Wednesday, 18 February 2026

Prompt of the day

 Still with Romantic Fiction Month. A lot of the prompts have been what you write, but today's is about how - by hand, on computer, dictated to your secretary. Okay, so I don't actually know anyone who does that last one, but apparently the legendary Barbara Cartland wrote that way.

Me, I'm an advocate of handwriting. That's how the first draft gets done. After that I get it into typing by reading it to my Dragon (dictation program) which is also the first round of my own edits.

I can think onto the typewriter for short things, like this blog, but not for a novel. Writing by hand has advantages. corrections and changes of mind are easy, though not always later when I am trying to decide whether that additional paragraph comes before this one. I've always used handwriting in work - as a committee administrator, taking notes, hand writing was the only mean possible, and I am old enough that a large chunk of my working life took place when there was still such a thing as a typing pool. The same applies to my academic career, notes, pages and pages of them. Hand writing is what I am used to. And they say that the connection between hand and brain is greater and better for the creative process when you hand write, which is a nice idea.

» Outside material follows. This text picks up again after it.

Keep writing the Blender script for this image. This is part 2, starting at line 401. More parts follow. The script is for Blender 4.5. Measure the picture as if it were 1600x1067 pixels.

And, of course, you can write anywhere. At the moment it is mostly in my posh orthopedic chair, which was actually made to measure - and priced accordingly, but we won't go there. It is very comfortable and it reclines! Trains are also a favourite place for writing too. And in the summer in the garden, but not at the moment. The paper would get too soggy. 

The big thing is that you should write how and where you are most comfortable. A book takes a long time to write - or for me it does - so the process has to be enjoyable. And that, I think, comes through in the words, however they get on the page.